Impact
The vulnerability is a stack out‑of‑bounds read caused by an off‑by‑one error while copying an ALSA device shortname into a fixed 16‑byte buffer. The bug allows kernel code to read past the end of the local stack buffer when processing a long or multibyte USB product name, exposing arbitrary stack contents to a local attacker. The exposed data may contain sensitive kernel information that could assist in further exploitation attempts.
Affected Systems
All Linux kernel releases that precede the commit applying the fix are vulnerable. The CVE references and CPE entries show the issue affecting the kernel broadly, including the 7.0 release candidates rc1 through rc6 and earlier kernel versions back to 2.6.31‑rc1. Any system running such a kernel and capable of enumerating USB audio devices with long product names is at risk.
Risk and Exploitability
The CVSS score of 7.1 indicates high severity, and the EPSS score of < 1% signifies a very low probability of exploitation.

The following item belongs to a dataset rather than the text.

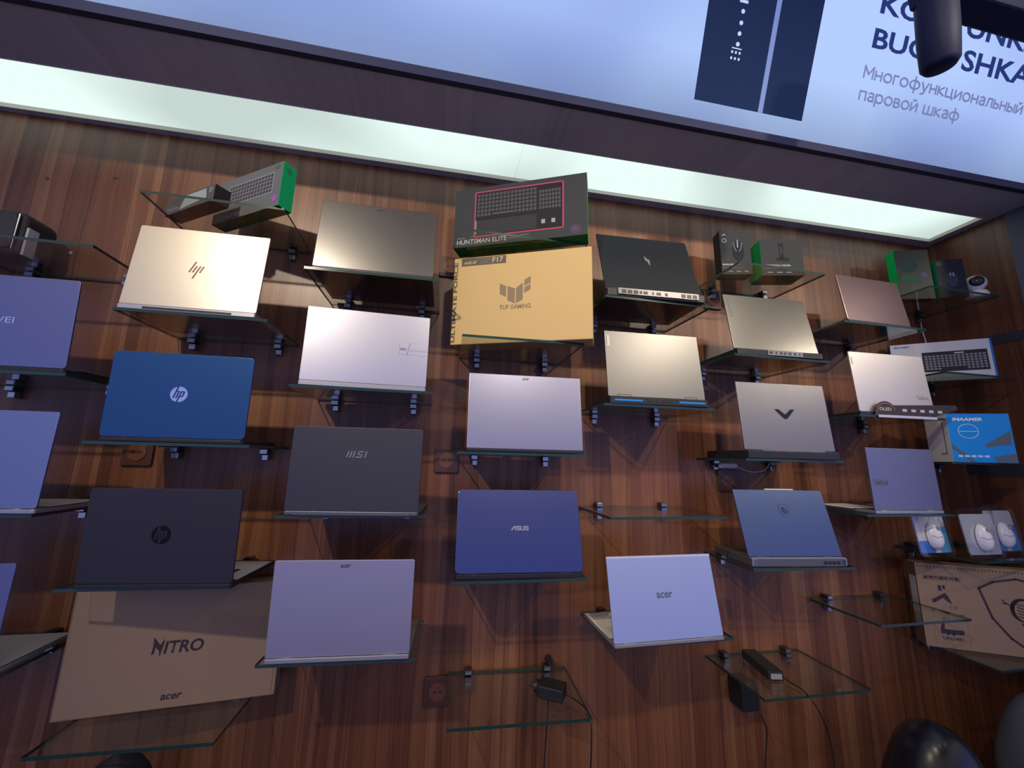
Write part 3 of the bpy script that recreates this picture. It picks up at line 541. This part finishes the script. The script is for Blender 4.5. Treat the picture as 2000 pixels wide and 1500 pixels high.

There are no known public exploits and the vulnerability is not listed in the CISA KEV catalog. The likely attack vector involves manually connecting a crafted USB audio device to trigger the out‑of‑bounds read, which would result in a kernel fault or an information leak. Because the read is confined to kernel memory, remote code execution is not directly achievable without additional privilege‑escalation techniques.